Material serves for getting refractive index and absorption coefficient of a material specified by its chemical formula and density.

Parameters

formula (str) – The string representation of a chemical compound.
density (float) – Atomic density of the compound.
dbase (str) –
Database of the tabulated scattering factors of each element. The following keywords are allowed:
- Henke : (10 eV < E < 30 keV) [Henke].
- Chantler : (11 eV < E < 405 keV) [Chantler].
- BrCo : (30 eV < E < 509 keV) [BrCo].

name#: Name of the compound.

elements#

List of elements in the chemical formula.

Type: List[pyrost.multislice.ms_parameters.Element]

quantities#

Coefficients in the chemical formula.

Type: List[int]

mass#: Molar mass [u].

density#: Atomic density of the element.

References

Henke: http://henke.lbl.gov/optical_constants/asf.html B.L. Henke, E.M. Gullikson, and J.C. Davis, X-ray interactions: photoabsorption, scattering, transmission, and reflection at E=50-30000 eV, Z=1-92, Atomic Data and Nuclear Data Tables 54 (no.2) (1993) 181-342.
Chantler: http://physics.nist.gov/PhysRefData/FFast/Text/cover.html http://physics.nist.gov/PhysRefData/FFast/html/form.html C. T. Chantler, Theoretical Form Factor, Attenuation, and Scattering Tabulation for Z = 1 - 92 from E = 1 - 10 eV to E = 0.4 - 1.0 MeV, J. Phys. Chem. Ref. Data 24 (1995) 71-643.
BrCo: http://www.bmsc.washington.edu/scatter/periodic-table.html ftp://ftpa.aps.anl.gov/pub/cross-section_codes/ S. Brennan and P.L. Cowan, A suite of programs for calculating x-ray absorption, reflection and diffraction performance for a variety of materials at arbitrary wavelengths, Rev. Sci. Instrum. 63 (1992) 850-853.

export_dict()#

Export object to a dictionary.

Return type: Dict[str, Union[str, float]]
Returns: Dictionary with element’s name, mass, and density.

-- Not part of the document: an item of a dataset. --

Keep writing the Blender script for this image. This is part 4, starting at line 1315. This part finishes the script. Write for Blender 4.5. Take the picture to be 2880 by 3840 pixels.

get_absorption_coefficient(energy)#

Calculates the linear absorption coefficientfor the given photon energy.

Parameters: energy (Union[float, ndarray]) – Photon energy [eV].
Return type: Union[float, ndarray]
Returns: Linear absorption coefficient [cm^-1]

Notes

The absorption coefficient is the inverse of the absorption length and is given by [GISAXS]:

\[\mu = \frac{\rho N_a}{m_a} 2 r_e \lambda f_2 = \frac{4 \pi \beta}{\lambda}\]

where \(\rho\) is physical density, \(N_a\) is Avogadro constant, \(m_a\) is atomic molar mass, \(r_e\) is radius of electron, \(\lambda\) is wavelength, \(f_1\) and \(f_2\) are real and imaginary components of scattering factor.

get_ref_index(energy)#

Calculates the complex refractive index for the given photon energy.

Parameters: energy (Union[float, ndarray]) – Photon energy [eV].
Return type: Union[float, ndarray]
Returns: Linear absorption coefficient [cm^-1]

Notes

The complex refractive index is customary denoted as:

\[n = 1 - \delta + i \beta\]

The real and imaginary components, \(\delta\) and \(\beta\) are given by [GISAXS]:

\[\delta = \frac{\rho N_a r_e \lambda f_1}{2 \pi m_a}\]

\[\beta = \frac{\rho N_a r_e \lambda f_2}{2 \pi m_a}\]

Reference:

GISAXS(1,2): http://gisaxs.com/index.php/Refractive_index

get_sf(energy)#

Return a complex scattering factor (f1 + 1j * f2) for the given photon energy.

Parameters: energy (Union[float, ndarray]) – Photon energy [eV].
Return type: Union[float, ndarray]
Returns: Complex scattering factor.